▼

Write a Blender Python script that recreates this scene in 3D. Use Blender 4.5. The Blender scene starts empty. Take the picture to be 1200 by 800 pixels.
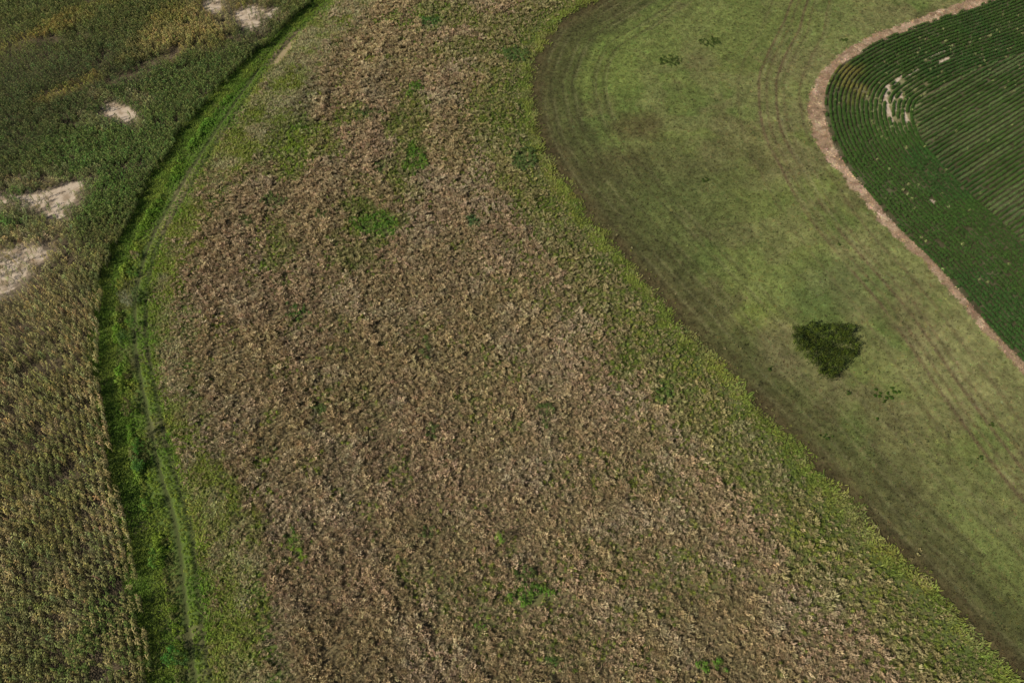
import bpy, math, random
import numpy as np

# ------------------------------------------------------------------ camera, sky, sun, exposure
CAM_H, PITCH = 80.0, math.radians(58.0)
scene = bpy.context.scene
cam_data = bpy.data.cameras.new('camera'); cam_data.lens = 24; cam_data.sensor_width = 36
cam_data.clip_start = 0.5; cam_data.clip_end = 6000
cam = bpy.data.objects.new('camera', cam_data); scene.collection.objects.link(cam)
cam.location = (0, 0, CAM_H); cam.rotation_euler = (math.radians(90) - PITCH, 0, 0)
scene.camera = cam
SUN_EL = math.radians(40); SHADOW = np.array([0.86, 0.51]); SHADOW /= np.linalg.norm(SHADOW)
SUN_DIR = (-SHADOW[0]*math.cos(SUN_EL), -SHADOW[1]*math.cos(SUN_EL), math.sin(SUN_EL))
world = bpy.data.worlds.new('World'); scene.world = world; world.use_nodes = True
wn = world.node_tree; sky = wn.nodes.new('ShaderNodeTexSky'); sky.sky_type = 'NISHITA'; sky.sun_disc = False
sky.sun_elevation = SUN_EL; sky.sun_rotation = math.atan2(SUN_DIR[0], SUN_DIR[1])
bg = wn.nodes['Background']; bg.inputs[1].default_value = 0.055; wn.links.new(sky.outputs[0], bg.inputs[0])
sd = bpy.data.lights.new('sun', 'SUN'); sd.energy = 5.0; sd.angle = math.radians(0.6); sd.color = (1.0, 0.93, 0.80)
sun = bpy.data.objects.new('sun', sd); scene.collection.objects.link(sun)
from mathutils import Vector
sun.rotation_euler = Vector(SUN_DIR).to_track_quat('Z', 'Y').to_euler(); sun.location = (-60, -30, 90)
scene.view_settings.view_transform = 'Standard'; scene.view_settings.look = 'None'
scene.view_settings.exposure = 0.22; scene.view_settings.gamma = 1.0
scene.render.engine = 'CYCLES'; scene.cycles.max_bounces = 5; scene.cycles.diffuse_bounces = 3
scene.cycles.transmission_bounces = 3; scene.cycles.glossy_bounces = 1

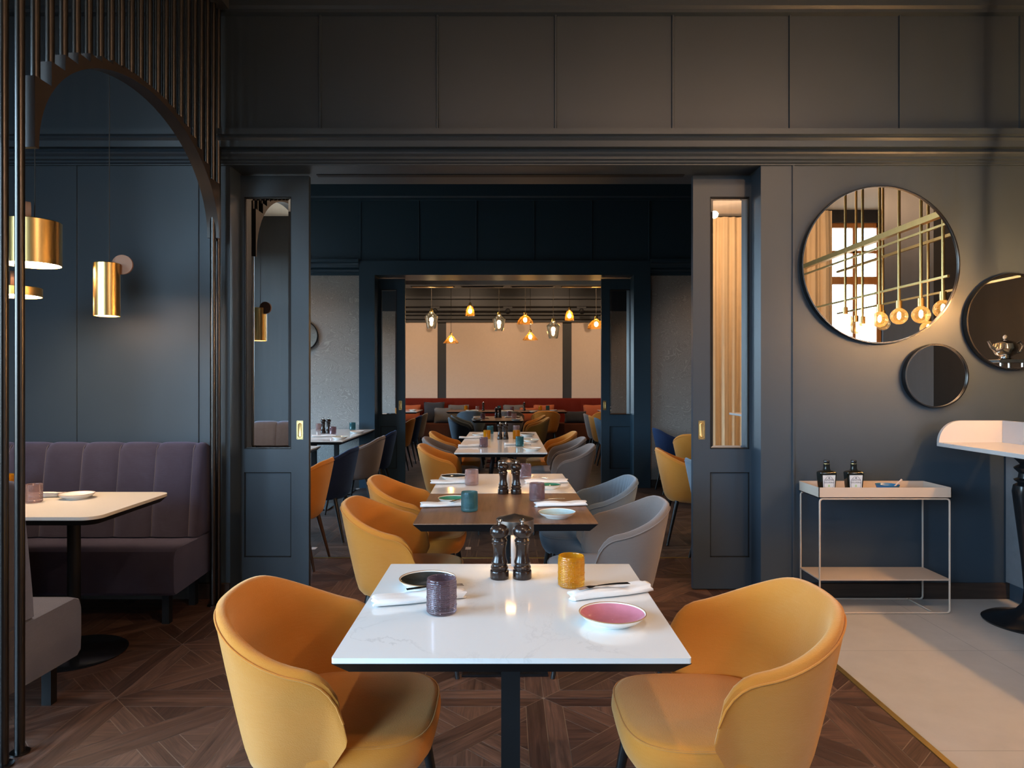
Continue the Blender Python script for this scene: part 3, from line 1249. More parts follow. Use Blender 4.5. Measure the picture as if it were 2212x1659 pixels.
chair('yellow_brown', -1.60, 5.22, 'w', 'mustard tub chair with a brown leg behind the near left sliding door', G2)
chair('navy', -1.60, 6.12, 'w', 'dark navy tub chair between the mustard and grey ones on the left', G2)
chair('grey_plain', -1.58, 7.35, 'w', 'grey tub chair between two navy ones at the left side table', G2)
chair('navy', -1.58, 8.12, 'w', 'dark navy tub chair farthest along the left side table', G2)
chair('yellow', 1.56, 5.98, 'e-0.1', 'mustard tub chair with long black legs behind the near right sliding door', G2)
chair('navy', 2.08, 8.58, 'e', 'navy tub chair with pleated inside against the grey wallpaper on the right', G2)
chair('yellow', 2.16, 7.86, 'n-0.35', 'mustard chair back in front of the pleated navy chair on the right', G2)
chair('blue_grey', 1.62, 5.18, 'e', 'bright blue tub chair sliver next to the near right sliding door', G2)


# ================================================================== TABLES
def table(label, x, y, w, l, top, columns, edge=.012, frame=.031, rz=0, base='plate', group='dining tables'):
    t = thing('dining_table', label, 'table', (x, y, 0), rz, group)
    bm = B()
    prism(bm, rounded_poly(-w / 2, w / 2, -l / 2, l / 2, .006, 3), .75 - edge, .75, 'z')
    link('tabletop', bm, top, t)
    bm = B()
    o, i = .0, .032
    loft(bm, [[(a, b, .75 - edge - frame) for a, b in ((-w / 2 + i, -l / 2 + i), (w / 2 - i, -l / 2 + i), (w / 2 - i, l / 2 - i), (-w / 2 + i, l / 2 - i))],
              [(a, b, .7495 - edge) for a, b in ((-w / 2 + o, -l / 2 + o), (w / 2 - o, -l / 2 + o), (w / 2 - o, l / 2 - o), (-w / 2 + o, l / 2 - o))]])
    link('under_frame', bm, 'black', t, False)
    zf = .75 - edge - frame
    for c in columns:
        if base == 'plate':
            bm = B()
            box(bm, -.026, .026, c - .026, c + .026, .012, zf)
            link('column', bm, 'black', t, False)
            bm = B()
            box(bm, -.20, .20, c - .20, c + .20, 0, .012, .003)
            link('base_plate', bm, 'black_gloss', t, False)
        else:
            # trapezoid sled frame of flat bar
            for s in (-1, 1):
                bm = B()
                pts = [(.10 * s, c, zf), (.24 * s, c, .02), (.24 * s, c, .012)]
                tube(bm, [(.07 * s, c, zf), (.17 * s, c, .02)], .018, 4)
                link('leg', bm, 'black', t, False)
            bm = B()
            box(bm, -.19, .19, c - .03, c + .03, 0, .02)
            link('foot_bar', bm, 'black', t, False)
    return t


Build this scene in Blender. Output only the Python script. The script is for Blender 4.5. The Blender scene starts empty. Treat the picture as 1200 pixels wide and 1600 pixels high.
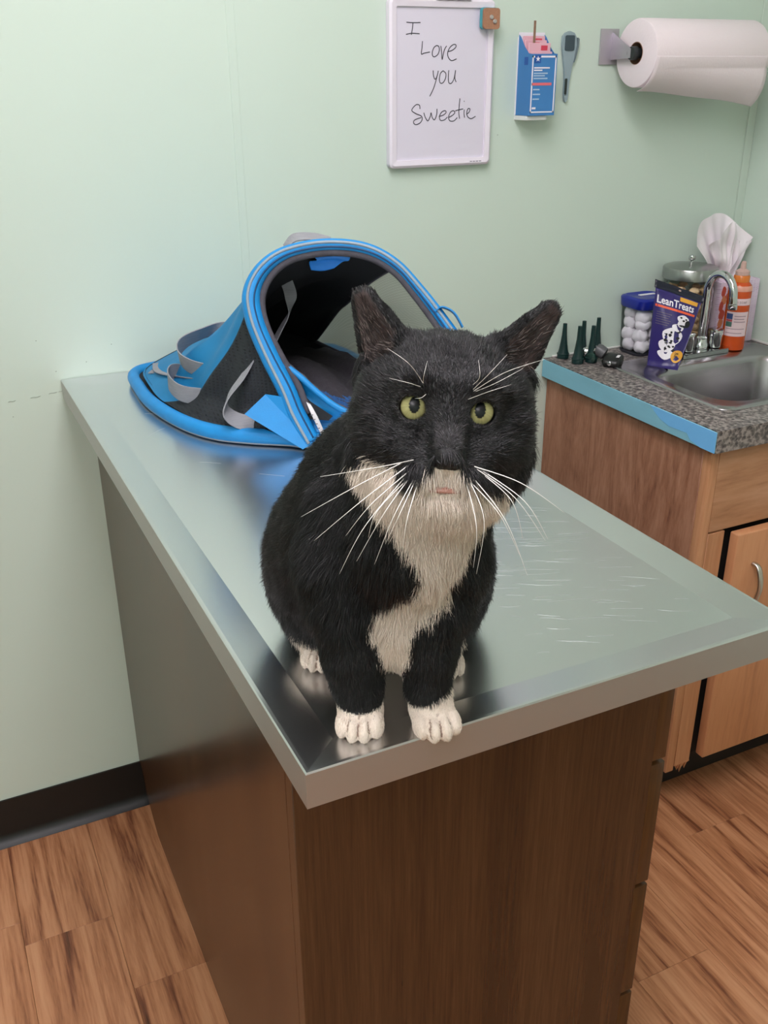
import bpy, bmesh, math, random
import numpy as np
from mathutils import Vector, Matrix
rng = np.random.default_rng(7); random.seed(7)
SC = bpy.context.scene; COL = SC.collection
# ---------------- camera
cd = bpy.data.cameras.new('camera'); cam = bpy.data.objects.new('camera', cd); COL.objects.link(cam)
cd.sensor_fit = 'HORIZONTAL'; cd.sensor_width = 36; cd.lens = 45.245; cd.clip_start = .02
CR, CU, CF = Vector((.90096, -.43388, -.00518)), Vector((.18470, .37251, .90946)), Vector((.39267, .82036, -.41575))
_yaw, _pit, _rol = .448319263, -.428349847, -.005697396
_f = Vector((math.sin(_yaw)*math.cos(_pit), math.cos(_yaw)*math.cos(_pit), math.sin(_pit)))
_r = Vector((math.cos(_yaw), -math.sin(_yaw), 0)); _u = _r.cross(_f)
CR = _r*math.cos(_rol)+_u*math.sin(_rol); CU = -_r*math.sin(_rol)+_u*math.cos(_rol); CF = _f
m = Matrix.Identity(4)
for i in range(3): m[i][0] = CR[i]; m[i][1] = CU[i]; m[i][2] = -CF[i]
m.translation = Vector((-.191889, -1.653132, 1.385)); cam.matrix_world = m
SC.camera = cam
# ---------------- world, exposure
w = bpy.data.worlds.new('world'); SC.world = w; w.use_nodes = True
w.node_tree.nodes['Background'].inputs[0].default_value = (.8, .8, .85, 1)
w.node_tree.nodes['Background'].inputs[1].default_value = .05
SC.view_settings.view_transform = 'Standard'; SC.view_settings.look = 'None'
SC.view_settings.gamma = 1; SC.view_settings.use_curve_mapping = False
SC.view_settings.exposure = 0.0
LAMP_POWER = 11.5; LAMP_COLOR = (1.0, .94, 1.0)
LAMPS = [(.12, -1.12, .3, .6), (-.95, -2.1, .3, .6)]      # ceiling troffers: x, y, half width, half length
ROOM = dict(x0=-1.7, x1=1.486, y0=-3.0, y1=0, z=2.44)
# ---------------- materials
MATS = {}
def srgb(h):
    if isinstance(h, str): h = [int(h[i:i+2], 16)/255 for i in (0, 2, 4)]
    return tuple((c/12.92 if c <= .04045 else ((c+.055)/1.055)**2.4) for c in h[:3])+(1,)
def mat(name, color, rough=.5, metal=0, **k):
    if name in MATS: return MATS[name]
    M = bpy.data.materials.new(name); M.use_nodes = True; MATS[name] = M
    nt = M.node_tree; b = nt.nodes['Principled BSDF']
    c = srgb(color) if isinstance(color, str) else tuple(color)+(1,)
    b.inputs['Base Color'].default_value = c; b.inputs['Roughness'].default_value = rough; b.inputs['Metallic'].default_value = metal
    for a, v in k.items():
        if a in ('noise', 'bump', 'bscale', 'coord'): continue
        b.inputs[a.replace('_', ' ')].default_value = v
    tc = nt.nodes.new('ShaderNodeTexCoord')
    if k.get('noise'):                                   # (scale xyz, amount)
        sc, am = k['noise']
        mp = nt.nodes.new('ShaderNodeMapping'); mp.inputs['Scale'].default_value = sc if isinstance(sc, tuple) else (sc,)*3
        n = nt.nodes.new('ShaderNodeTexNoise'); n.inputs['Scale'].default_value = 1; n.inputs['Detail'].default_value = 5
        nt.links.new(tc.outputs['Object'], mp.inputs[0]); nt.links.new(mp.outputs[0], n.inputs['Vector'])
        r = nt.nodes.new('ShaderNodeMapRange'); r.inputs[1].default_value = .3; r.inputs[2].default_value = .7; r.inputs[3].default_value = 1-am; r.inputs[4].default_value = 1+am
        nt.links.new(n.outputs[0], r.inputs[0])
        mx = nt.nodes.new('ShaderNodeVectorMath'); mx.operation = 'SCALE'; mx.inputs[0].default_value = c[:3]
        nt.links.new(r.outputs[0], mx.inputs['Scale']); nt.links.new(mx.outputs[0], b.inputs['Base Color'])
    if k.get('bump'):
        n = nt.nodes.new('ShaderNodeTexNoise'); n.inputs['Scale'].default_value = k.get('bscale', 200); n.inputs['Detail'].default_value = 3
        nt.links.new(tc.outputs['Object'], n.inputs['Vector'])
        bp = nt.nodes.new('ShaderNodeBump'); bp.inputs['Strength'].default_value = k['bump']; bp.inputs['Distance'].default_value = .001
        nt.links.new(n.outputs[0], bp.inputs['Height']); nt.links.new(bp.outputs[0], b.inputs['Normal'])
    return M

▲

** THE REQUEST **
Look at the listing and set down only the lines from its start through the line with "scene.cycles.transmission_bounces = 3;", word for word and without pictures.

** ANSWER BELOW **
Write a Blender Python script that recreates this scene in 3D. Use Blender 4.5. The Blender scene starts empty. Take the picture to be 1200 by 800 pixels.
import bpy, math, random
import numpy as np

# ------------------------------------------------------------------ camera, sky, sun, exposure
CAM_H, PITCH = 80.0, math.radians(58.0)
scene = bpy.context.scene
cam_data = bpy.data.cameras.new('camera'); cam_data.lens = 24; cam_data.sensor_width = 36
cam_data.clip_start = 0.5; cam_data.clip_end = 6000
cam = bpy.data.objects.new('camera', cam_data); scene.collection.objects.link(cam)
cam.location = (0, 0, CAM_H); cam.rotation_euler = (math.radians(90) - PITCH, 0, 0)
scene.camera = cam
SUN_EL = math.radians(40); SHADOW = np.array([0.86, 0.51]); SHADOW /= np.linalg.norm(SHADOW)
SUN_DIR = (-SHADOW[0]*math.cos(SUN_EL), -SHADOW[1]*math.cos(SUN_EL), math.sin(SUN_EL))
world = bpy.data.worlds.new('World'); scene.world = world; world.use_nodes = True
wn = world.node_tree; sky = wn.nodes.new('ShaderNodeTexSky'); sky.sky_type = 'NISHITA'; sky.sun_disc = False
sky.sun_elevation = SUN_EL; sky.sun_rotation = math.atan2(SUN_DIR[0], SUN_DIR[1])
bg = wn.nodes['Background']; bg.inputs[1].default_value = 0.055; wn.links.new(sky.outputs[0], bg.inputs[0])
sd = bpy.data.lights.new('sun', 'SUN'); sd.energy = 5.0; sd.angle = math.radians(0.6); sd.color = (1.0, 0.93, 0.80)
sun = bpy.data.objects.new('sun', sd); scene.collection.objects.link(sun)
from mathutils import Vector
sun.rotation_euler = Vector(SUN_DIR).to_track_quat('Z', 'Y').to_euler(); sun.location = (-60, -30, 90)
scene.view_settings.view_transform = 'Standard'; scene.view_settings.look = 'None'
scene.view_settings.exposure = 0.22; scene.view_settings.gamma = 1.0
scene.render.engine = 'CYCLES'; scene.cycles.max_bounces = 5; scene.cycles.diffuse_bounces = 3
scene.cycles.transmission_bounces = 3; scene.cycles.glossy_bounces = 1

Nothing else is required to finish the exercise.